İçinizi daha fazla karartmak istemiyorum. Aslında şunu söylemek istiyordum; ortada iyi filmler, yetenekli sinemacılar, önemli sinema organizasyonları olmayınca çevresinde dönüp durmanın da keyfi yok. Lütfen bu yazıyı affedin. Yıllar önce ben yine kızgınlıkla böyle yazılar yazardım, sonra yaşlandım, sakinleştim, evcilleştim. Şimdi aynı yazıyı yılgınlıkla yazıyorum. Sinirli falan değilim, Kuşadası Davutlar sahilinde, gözleme yiyip çay içerken bunları düşünüyorum. Üzüldüğüm şey; 15 yıl önce yazdıklarımdan kimse bir şey anlamamış. Doğrusunu yazanı, söyleyeni hemen meczuplaştırırlar çünkü herkes gemisini yürütmenin peşinde. Benim de artık bir şeylerin düzelebileceğine dair umudum yok. Bu ülke, bu sinema… Zor, çok zor!

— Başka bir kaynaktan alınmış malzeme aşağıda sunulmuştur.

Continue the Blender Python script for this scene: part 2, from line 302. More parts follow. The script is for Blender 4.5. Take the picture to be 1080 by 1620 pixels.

Öteki Sinema için yazan: Murat Tolga Şen
Tolga Bey merhaba. Ben Kocaeli Film Festival Direktörü Azer Şelte. Yazınıza istinaden bir teşekkür mesajı atmak istedim. Tiyatro mezunu biri olarak 3 yıldır bir festivali oturtmaya çalışıyorum fakat gördüklerim, öğrendiklerim beni çok şaşırttı. İnanım bürokrasinin negatif etkisi hep tartışılırken hiçbir sanatçı kendine dönmemiş. Festivalleri bitiren, yok eden, sanatçılarımızın festivalleri turistik bir gezi olarak algılaması. Öğrenmeye çok kapalı olmaları, kibirleri vs. Sanat yazarlarının ise kendi pr’ları ya da iş ilişkileri karşılığında destek olmaları. Ben bu rezil mafyalaşmış ağdan tiksindim. Yazdıklarınız kıymetliydi. Benim çok yerde değiştirmeye çalıştığım hususlar. Sektörden dışlama refleksleri çok yüksek olduğundan, bu tarz cümlelerimizi hemen kamufle etmeye çalışıyorlar fakat gerçek bu ne yazık ki. Gidişattan çok ümitsizim ve daha önemlisi tiksinmiş durumdayım. Kolaylıklar dilerim. Mailim azerselte@gmail.com
Bir sinema sever olarak yazınızı çok takdir ettim, doğruları anlatmışsınız. Bunun da eminim herkes farkındadır. Son cümlenizde dediğiniz gibi şu anda umut yok gibi görünüyor. Fakat gelecek nesil çok farklı olacak. Şu anda Türkiye sineması bir sıradan komedi çekelim para kazanalım modunda ama gelecek nesil bambaşka olacak. Yeni yetişen nesil yapay zekanın, merkeziyetsiz sistemlerin, her şeyi bilen internetin nesli olacak ve sinema değişecek. Tabii ki sinemaya gidip film seyretmek de tarih olacak, onun yerine herkesin erişebildiği digital yayınlar olacak herkesin evinde. Dünya değiştikçe Türkiye sineması da buna ayak uyduracaktır. Ben mesela Netflix’teki Türk dizilerini de sinemalarını da keyifle izliyorum, çok iyi ayak uydurduk bu konuda dünyaya. Mesela “Bir Başkadır” ne kadar ince ve derin noktalara sahip ne kadar insanın içine işleyen bir dizi. Unutulmayacak sahneleri var. Ya da mesela “Sıcak Kafa”. Herhalde dizi sektöründe sinemadan daha iyiyiz.